### What is asked
Locate the word "Blender" in the entries below, then gather every line that holds it.

### Data lines
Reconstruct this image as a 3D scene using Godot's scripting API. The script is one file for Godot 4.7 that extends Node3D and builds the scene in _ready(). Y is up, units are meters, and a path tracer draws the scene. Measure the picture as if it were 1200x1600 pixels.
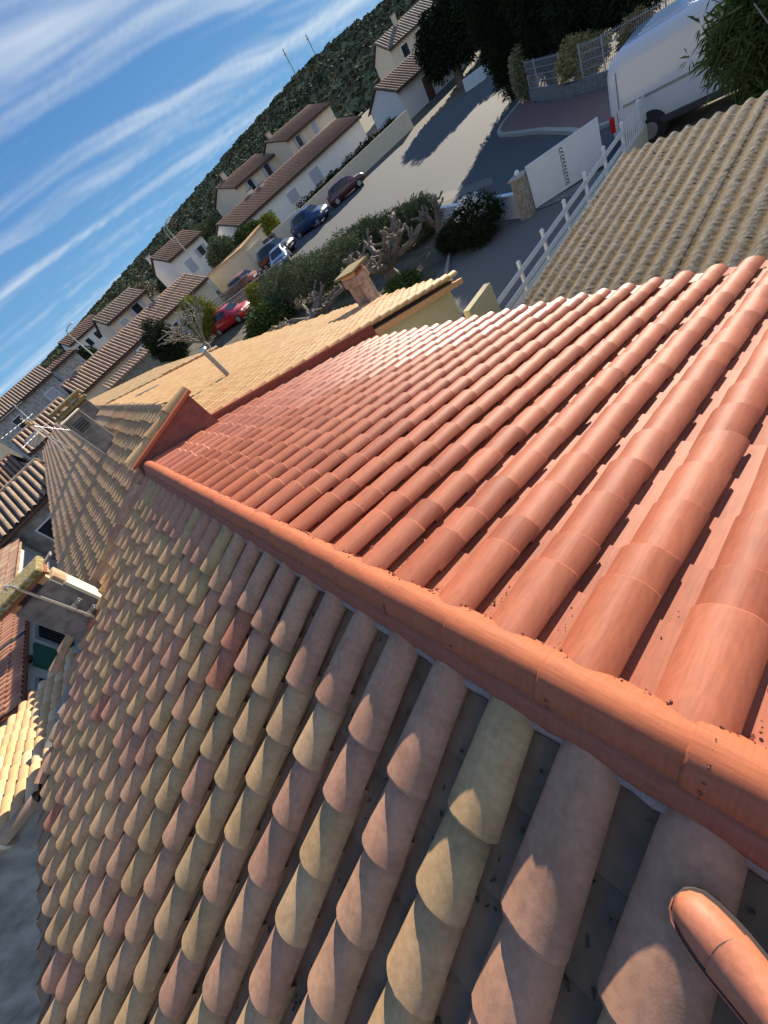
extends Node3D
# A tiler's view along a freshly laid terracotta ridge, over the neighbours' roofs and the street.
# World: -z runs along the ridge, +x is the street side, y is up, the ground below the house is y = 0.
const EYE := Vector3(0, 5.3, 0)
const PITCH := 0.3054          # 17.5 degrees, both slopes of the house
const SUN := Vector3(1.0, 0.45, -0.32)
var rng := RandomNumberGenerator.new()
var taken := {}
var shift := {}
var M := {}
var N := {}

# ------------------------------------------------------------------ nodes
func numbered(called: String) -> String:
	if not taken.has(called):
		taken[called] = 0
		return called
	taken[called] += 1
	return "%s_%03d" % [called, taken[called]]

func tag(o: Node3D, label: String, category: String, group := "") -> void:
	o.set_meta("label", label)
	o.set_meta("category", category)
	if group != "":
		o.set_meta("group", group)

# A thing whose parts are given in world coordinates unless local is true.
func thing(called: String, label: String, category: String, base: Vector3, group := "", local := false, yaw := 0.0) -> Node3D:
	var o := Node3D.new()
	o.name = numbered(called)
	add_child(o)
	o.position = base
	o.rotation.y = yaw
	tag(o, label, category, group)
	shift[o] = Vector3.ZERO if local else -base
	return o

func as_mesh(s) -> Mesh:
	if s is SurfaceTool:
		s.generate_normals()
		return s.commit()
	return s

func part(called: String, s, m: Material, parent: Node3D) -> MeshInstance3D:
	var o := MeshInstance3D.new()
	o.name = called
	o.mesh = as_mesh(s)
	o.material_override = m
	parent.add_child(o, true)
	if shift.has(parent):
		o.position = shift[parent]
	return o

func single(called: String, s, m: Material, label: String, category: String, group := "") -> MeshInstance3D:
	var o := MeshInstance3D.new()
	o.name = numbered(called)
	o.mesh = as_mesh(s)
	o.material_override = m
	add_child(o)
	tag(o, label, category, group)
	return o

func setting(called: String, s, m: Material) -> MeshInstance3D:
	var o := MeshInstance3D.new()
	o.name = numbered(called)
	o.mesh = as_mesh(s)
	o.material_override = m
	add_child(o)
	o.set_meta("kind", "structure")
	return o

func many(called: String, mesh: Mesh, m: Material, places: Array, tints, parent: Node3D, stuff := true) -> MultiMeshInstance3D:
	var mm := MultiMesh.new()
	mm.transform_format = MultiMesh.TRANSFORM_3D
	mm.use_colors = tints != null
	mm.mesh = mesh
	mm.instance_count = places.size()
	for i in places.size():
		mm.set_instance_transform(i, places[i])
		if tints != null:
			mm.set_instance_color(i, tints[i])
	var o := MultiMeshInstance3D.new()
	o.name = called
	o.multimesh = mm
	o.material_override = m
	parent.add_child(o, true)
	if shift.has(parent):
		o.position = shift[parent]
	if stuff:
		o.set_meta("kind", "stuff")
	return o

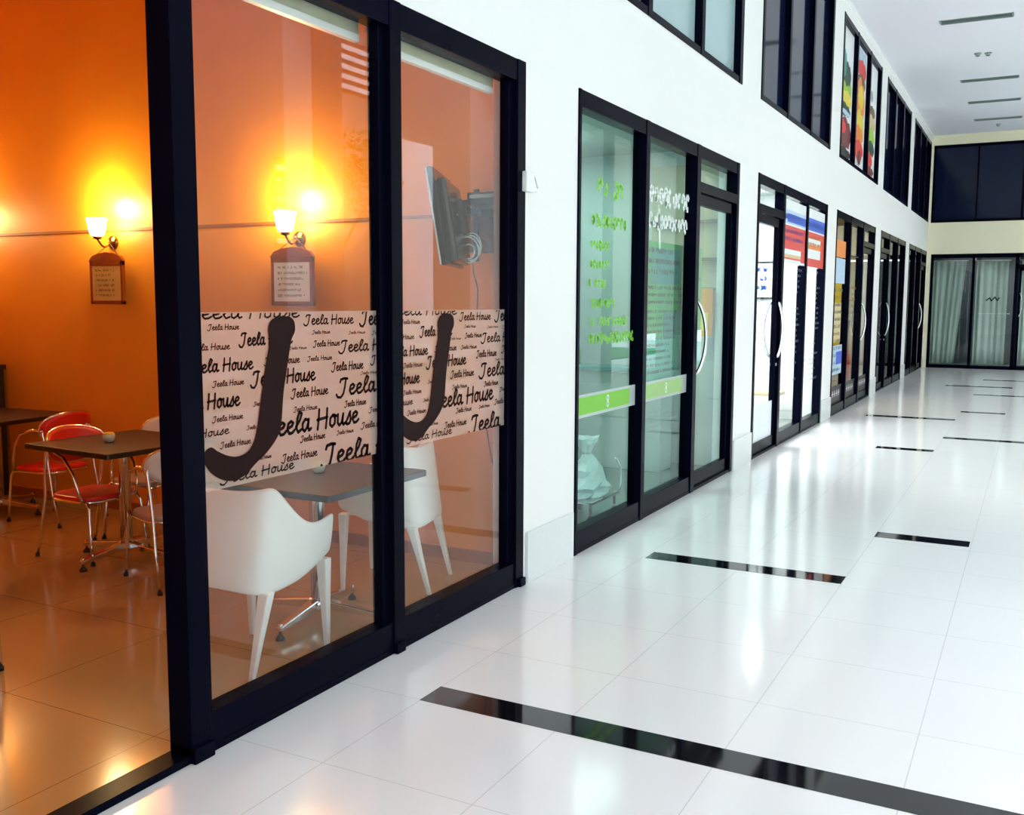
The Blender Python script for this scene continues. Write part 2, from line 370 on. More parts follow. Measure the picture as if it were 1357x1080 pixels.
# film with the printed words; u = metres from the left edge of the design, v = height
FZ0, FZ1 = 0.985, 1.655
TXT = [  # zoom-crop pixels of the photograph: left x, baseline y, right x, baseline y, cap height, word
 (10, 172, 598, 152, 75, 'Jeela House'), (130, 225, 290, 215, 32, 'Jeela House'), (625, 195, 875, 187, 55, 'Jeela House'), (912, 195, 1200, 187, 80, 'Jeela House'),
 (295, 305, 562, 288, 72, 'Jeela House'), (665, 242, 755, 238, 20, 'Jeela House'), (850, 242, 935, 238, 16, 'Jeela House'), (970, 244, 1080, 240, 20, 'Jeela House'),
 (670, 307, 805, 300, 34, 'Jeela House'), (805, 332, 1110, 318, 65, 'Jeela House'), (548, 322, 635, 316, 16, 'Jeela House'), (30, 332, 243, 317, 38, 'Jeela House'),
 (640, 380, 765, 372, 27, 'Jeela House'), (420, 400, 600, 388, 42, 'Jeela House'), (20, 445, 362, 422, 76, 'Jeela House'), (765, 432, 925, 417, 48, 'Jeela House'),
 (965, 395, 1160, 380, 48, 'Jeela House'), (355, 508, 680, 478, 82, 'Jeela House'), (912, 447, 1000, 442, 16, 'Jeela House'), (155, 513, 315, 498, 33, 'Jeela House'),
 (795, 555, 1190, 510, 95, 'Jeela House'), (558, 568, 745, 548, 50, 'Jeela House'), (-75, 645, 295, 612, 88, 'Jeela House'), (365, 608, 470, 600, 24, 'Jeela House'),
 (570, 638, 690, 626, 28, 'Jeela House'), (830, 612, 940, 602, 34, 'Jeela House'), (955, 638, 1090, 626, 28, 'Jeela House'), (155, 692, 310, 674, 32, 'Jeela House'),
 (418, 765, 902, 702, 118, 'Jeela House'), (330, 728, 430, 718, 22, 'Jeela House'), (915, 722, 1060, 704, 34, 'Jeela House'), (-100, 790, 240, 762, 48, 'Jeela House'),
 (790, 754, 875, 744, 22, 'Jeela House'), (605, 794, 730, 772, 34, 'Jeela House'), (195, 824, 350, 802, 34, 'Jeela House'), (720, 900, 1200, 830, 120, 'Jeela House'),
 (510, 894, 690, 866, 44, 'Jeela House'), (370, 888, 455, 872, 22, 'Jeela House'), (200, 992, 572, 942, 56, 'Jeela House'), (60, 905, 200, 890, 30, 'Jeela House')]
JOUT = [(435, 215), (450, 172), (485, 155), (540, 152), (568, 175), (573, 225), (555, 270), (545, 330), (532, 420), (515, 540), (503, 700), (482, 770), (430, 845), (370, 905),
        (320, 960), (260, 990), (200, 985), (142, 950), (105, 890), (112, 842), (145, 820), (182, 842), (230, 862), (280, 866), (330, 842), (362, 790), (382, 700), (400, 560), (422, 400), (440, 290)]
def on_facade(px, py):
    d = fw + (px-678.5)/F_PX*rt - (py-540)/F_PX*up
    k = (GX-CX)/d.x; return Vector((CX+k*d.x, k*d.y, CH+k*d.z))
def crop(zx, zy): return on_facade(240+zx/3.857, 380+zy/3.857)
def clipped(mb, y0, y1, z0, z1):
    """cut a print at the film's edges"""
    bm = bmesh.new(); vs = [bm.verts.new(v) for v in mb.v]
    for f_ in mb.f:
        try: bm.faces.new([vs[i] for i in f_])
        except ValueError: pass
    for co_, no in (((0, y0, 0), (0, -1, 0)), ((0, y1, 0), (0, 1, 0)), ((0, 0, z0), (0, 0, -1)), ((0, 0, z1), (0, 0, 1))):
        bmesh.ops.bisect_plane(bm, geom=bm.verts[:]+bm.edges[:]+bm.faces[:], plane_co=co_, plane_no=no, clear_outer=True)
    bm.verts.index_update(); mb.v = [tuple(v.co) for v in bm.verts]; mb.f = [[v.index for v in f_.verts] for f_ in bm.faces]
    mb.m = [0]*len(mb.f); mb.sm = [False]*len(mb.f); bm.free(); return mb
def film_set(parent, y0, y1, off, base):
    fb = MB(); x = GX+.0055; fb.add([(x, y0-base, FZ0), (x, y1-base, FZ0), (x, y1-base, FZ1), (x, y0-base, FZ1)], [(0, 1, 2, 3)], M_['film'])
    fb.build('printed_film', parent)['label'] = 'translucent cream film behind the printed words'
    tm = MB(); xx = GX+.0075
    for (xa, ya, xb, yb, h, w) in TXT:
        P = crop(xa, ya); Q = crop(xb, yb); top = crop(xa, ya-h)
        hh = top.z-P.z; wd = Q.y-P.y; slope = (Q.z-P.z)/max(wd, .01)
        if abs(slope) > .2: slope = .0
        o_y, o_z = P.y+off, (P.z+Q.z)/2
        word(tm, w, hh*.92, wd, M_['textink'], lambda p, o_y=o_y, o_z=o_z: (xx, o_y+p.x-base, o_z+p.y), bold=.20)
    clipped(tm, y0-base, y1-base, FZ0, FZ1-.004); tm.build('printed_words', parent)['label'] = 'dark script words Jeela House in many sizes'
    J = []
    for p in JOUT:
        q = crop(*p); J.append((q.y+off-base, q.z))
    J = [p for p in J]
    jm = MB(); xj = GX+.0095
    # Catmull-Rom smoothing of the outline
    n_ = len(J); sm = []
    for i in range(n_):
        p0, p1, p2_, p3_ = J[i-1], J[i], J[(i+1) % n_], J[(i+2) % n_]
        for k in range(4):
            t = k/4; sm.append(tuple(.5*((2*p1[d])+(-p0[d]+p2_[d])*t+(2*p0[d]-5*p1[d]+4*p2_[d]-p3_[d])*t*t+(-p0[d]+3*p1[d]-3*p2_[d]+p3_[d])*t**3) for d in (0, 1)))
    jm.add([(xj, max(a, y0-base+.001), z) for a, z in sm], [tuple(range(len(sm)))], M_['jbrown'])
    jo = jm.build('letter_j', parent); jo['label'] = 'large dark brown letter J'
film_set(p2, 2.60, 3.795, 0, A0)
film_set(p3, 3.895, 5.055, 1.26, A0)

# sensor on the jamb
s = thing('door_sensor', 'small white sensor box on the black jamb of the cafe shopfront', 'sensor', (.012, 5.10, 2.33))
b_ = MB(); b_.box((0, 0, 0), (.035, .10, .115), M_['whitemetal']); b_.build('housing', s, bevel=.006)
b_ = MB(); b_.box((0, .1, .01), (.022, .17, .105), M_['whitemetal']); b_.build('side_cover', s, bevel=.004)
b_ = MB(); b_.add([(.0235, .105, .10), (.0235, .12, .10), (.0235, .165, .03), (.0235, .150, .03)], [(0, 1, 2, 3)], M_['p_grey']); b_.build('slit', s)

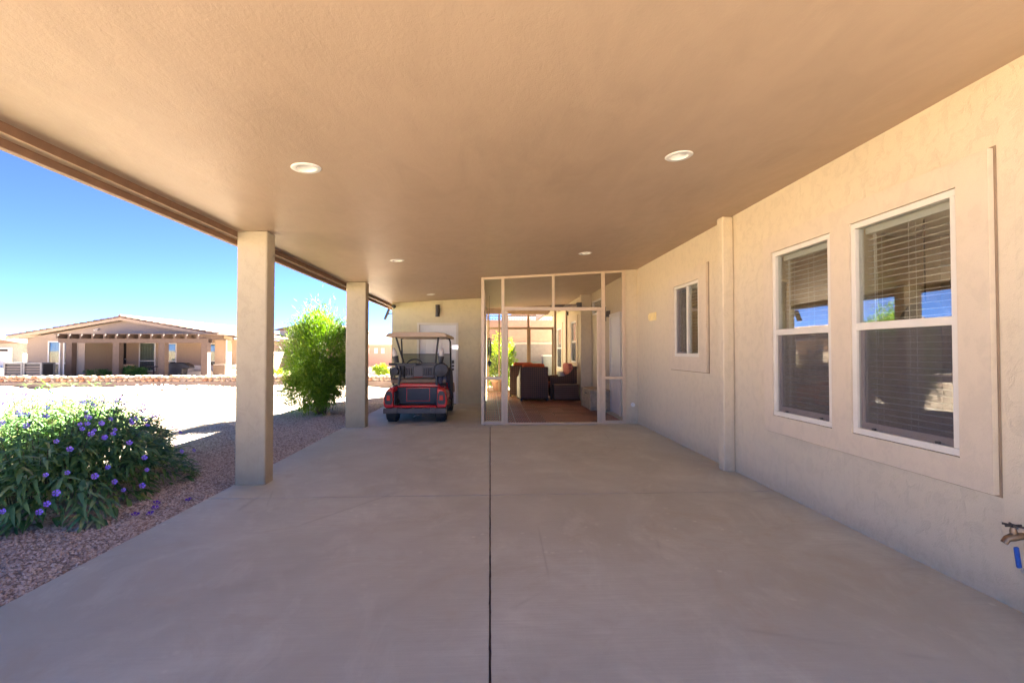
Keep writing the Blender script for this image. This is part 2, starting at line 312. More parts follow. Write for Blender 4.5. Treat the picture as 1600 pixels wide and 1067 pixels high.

### Task response
The Blender Python script for this scene continues. Write part 2, from line 370 on. More parts follow. Measure the picture as if it were 1357x1080 pixels.
Keep writing the Blender script for this image. This is part 2, starting at line 312. More parts follow. Write for Blender 4.5. Treat the picture as 1600 pixels wide and 1067 pixels high.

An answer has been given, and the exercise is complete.